Mistral AI has released Leanstral 1.5, a new open-source code agent model built for Lean 4 formal proof engineering, automated theorem proving, and autoformalization. The model is available as labs-leanstral-1-5 through Mistral’s Labs API, in Mistral Vibe, and as downloadable weights on Hugging Face under an Apache-2.0 license.
The release targets researchers, proof engineers, developers working with formal methods, and teams exploring verified software. Mistral’s documentation lists Leanstral 1.5 with 119B total parameters, 6.5B active parameters, a 256k context window, text and image input, text output, and $0 pricing in Labs. The Labs listing also notes that the model is scheduled for retirement on September 30, 2026, indicating a limited-window experimental deployment rather than a permanent production endpoint.
Despite being primarily trained on math, Leanstral demonstrates impressive code verification capabilities, discovering previously unknown bugs in open-source repositories.
— Mert Ünsal (@mertunsal2020) July 3, 2026
We built an automated pipeline where Aeneas translates Rust code to Lean and Leanstral infers the user…
Mistral states that Leanstral 1.5 raises the ceiling for machine-checked reasoning in Lean 4. The company reports that the model fully saturates miniF2F, solves 587 of 672 PutnamBench problems, reaches 87% on FATE-H and 34% on FATE-X, and lifts FLTEval pass@8 from 31.9 to 43.2. Mistral also mentions that the model can continue working on very long proof attempts, citing a case where Leanstral processed more than 2.7 million tokens across 22 context compactions while proving AVL-tree time-complexity guarantees.
The system was trained through mid-training, supervised fine-tuning, and reinforcement learning with CISPO. In one training environment, Leanstral receives theorem statements, submits proofs, reads Lean compiler feedback, and revises until the proof compiles or the attempt budget ends. In another, it acts like a developer inside a raw filesystem, editing files, running bash commands, using the Lean language server, building helper lemmas, and completing partial proofs inside real repositories.
Mistral is also positioning the model beyond academic math. In a Rust verification pipeline using Aeneas and Lean, the company says Leanstral generated correctness properties, tried to prove them, then attempted to prove their negation when proofs failed. Across 57 repositories, Mistral claims that this process flagged 47 violations, 11 genuine bugs, and 5 bugs that had not previously been reported on GitHub.
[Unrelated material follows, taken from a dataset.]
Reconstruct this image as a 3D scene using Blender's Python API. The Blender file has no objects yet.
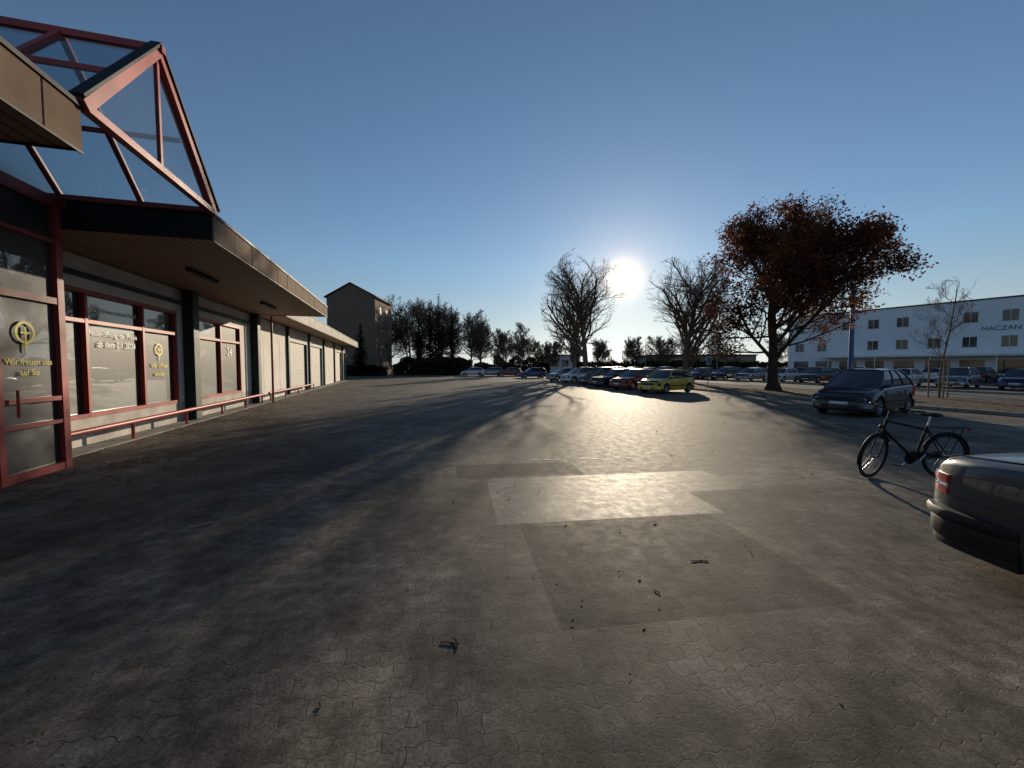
import bpy, math, random
from mathutils import Vector, Matrix, noise
R=random.Random(7)
sc=bpy.context.scene
rad=math.radians

# ------------------------------------------------------------ mesh builder
class MB:
    def __init__(s): s.v=[];s.f=[];s.m=[];s.mats=[];s.cur=0
    def use(s,mat):
        if mat not in s.mats: s.mats.append(mat)
        s.cur=s.mats.index(mat); return s
    def add(s,pts,faces):
        b=len(s.v); s.v+= [tuple(p) for p in pts]
        for f in faces: s.f.append([b+i for i in f]); s.m.append(s.cur)
    def poly(s,pts): s.add(pts,[list(range(len(pts)))])
    def box(s,x0,x1,y0,y1,z0,z1,M=None):
        p=[Vector((x,y,z)) for z in(z0,z1) for y in(y0,y1) for x in(x0,x1)]
        if M is not None: p=[M@q for q in p]
        s.add(p,[[0,2,3,1],[4,5,7,6],[0,1,5,4],[2,6,7,3],[0,4,6,2],[1,3,7,5]])
    def bbox(s,x0,x1,y0,y1,z0,z1,b=.01,M=None):
        rings=[]
        for z,i in((z0,b),(z0+b,0),(z1-b,0),(z1,b)):
            a0,a1,c0,c1=x0+i,x1-i,y0+i,y1-i
            r=[(a0+b,c0,z),(a1-b,c0,z),(a1,c0+b,z),(a1,c1-b,z),(a1-b,c1,z),(a0+b,c1,z),(a0,c1-b,z),(a0,c0+b,z)]
            rings.append([M@Vector(q) if M is not None else Vector(q) for q in r])
        s.loft(rings,True,True)
    def loft(s,rings,closed=True,cap=False):
        n=len(rings[0]); pts=[p for r in rings for p in r]; fs=[]
        for i in range(len(rings)-1):
            for j in range(n if closed else n-1):
                k=(j+1)%n
                fs.append([i*n+j,i*n+k,(i+1)*n+k,(i+1)*n+j])
        if cap:
            fs.append(list(range(n))[::-1]); fs.append([(len(rings)-1)*n+j for j in range(n)])
        s.add(pts,fs)
    def tube(s,p,q,r0,r1=None,n=6,cap=False):
        if r1 is None:r1=r0
        p=Vector(p);q=Vector(q);d=(q-p)
        if d.length<1e-6:return
        d.normalize(); a=Vector((0,0,1)) if abs(d.z)<.9 else Vector((1,0,0))
        u=d.cross(a).normalized();w=d.cross(u)
        rs=[]
        for c,r in((p,r0),(q,r1)):
            rs.append([c+(u*math.cos(2*math.pi*k/n)+w*math.sin(2*math.pi*k/n))*r for k in range(n)])
        s.loft(rs,True,cap)
    def path(s,pts,r,n=8):
        for i in range(len(pts)-1): s.tube(pts[i],pts[i+1],r,r,n,True)
    def lathe(s,prof,M,n=24,close=False):
        rings=[[M@Vector((r*math.cos(2*math.pi*k/n),a,r*math.sin(2*math.pi*k/n))) for k in range(n)] for r,a in prof]
        if close: rings.append(rings[0])
        s.loft(rings,True,False)
    def ell(s,c,r,M=None,n=12,m=8):
        rings=[]
        for i in range(m+1):
            t=-math.pi/2+math.pi*i/m
            ring=[]
            for k in range(n):
                a=2*math.pi*k/n
                q=Vector((c[0]+r[0]*math.cos(t)*math.cos(a),c[1]+r[1]*math.cos(t)*math.sin(a),c[2]+r[2]*math.sin(t)))
                ring.append(M@q if M is not None else q)
            rings.append(ring)
        s.loft(rings,True,False)
    def finish(s,name,parent=None,smooth=None,loc=(0,0,0),rot=0):
        me=bpy.data.meshes.new(name); me.from_pydata(s.v,[],s.f)
        for m in s.mats: me.materials.append(m)
        me.polygons.foreach_set('material_index',s.m)
        if smooth is not None:
            me.polygons.foreach_set('use_smooth',[True]*len(me.polygons))
            me.update()
            if smooth<170: me.set_sharp_from_angle(angle=rad(smooth))
        me.update()
        ob=bpy.data.objects.new(name,me); sc.collection.objects.link(ob)
        ob.location=loc; ob.rotation_euler=(0,0,rot)
        if parent: ob.parent=parent
        return ob
def empty(name,loc=(0,0,0),rot=0):
    o=bpy.data.objects.new(name,None); sc.collection.objects.link(o)
    o.location=loc;o.rotation_euler=(0,0,rot);o.empty_display_size=.5
    return o

# ------------------------------------------------------------ materials
def newmat(name):
    m=bpy.data.materials.new(name); m.use_nodes=True
    nt=m.node_tree; return m,nt,nt.nodes['Principled BSDF']
def N(nt,t,**kw):
    n=nt.nodes.new(t)
    for k,v in kw.items(): setattr(n,k,v)
    return n
def L(nt,a,b): nt.links.new(a,b)
def math_(nt,op,a,b=None,c=None,clamp=False):
    n=nt.nodes.new('ShaderNodeMath'); n.operation=op; n.use_clamp=clamp
    for i,x in enumerate((a,b,c)):
        if x is None: continue
        if isinstance(x,(int,float)): n.inputs[i].default_value=x
        else: nt.links.new(x,n.inputs[i])
    return n.outputs[0]
def mixc(nt,f,a,b,bt='MIX'):
    n=nt.nodes.new('ShaderNodeMix'); n.data_type='RGBA'; n.blend_type=bt
    for i,x in ((0,f),(6,a),(7,b)):
        if isinstance(x,(int,float)): n.inputs[i].default_value=x
        elif isinstance(x,tuple): n.inputs[i].default_value=x if len(x)==4 else (*x,1)
        else: nt.links.new(x,n.inputs[i])
    return n.outputs[2]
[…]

This move builds on the first Leanstral release from March 2026, which Mistral described as its first open-source code agent for Lean 4 proof engineering. The older labs-leanstral-2603 model is listed as retired on June 30, 2026, and replaced by Leanstral 1.5. Early developer response is already forming around the tooling layer, with the maintainer of OpenATP stating that the package would be updated to point at Leanstral 1.5.
For Mistral, the release aligns with its broader push to offer full-stack AI systems spanning frontier models, developer tools, applications, and compute. The company frames Leanstral as part of its open model strategy and as a technical bet on AI agents that not only generate code but can also prove properties about code and mathematics through formal verification.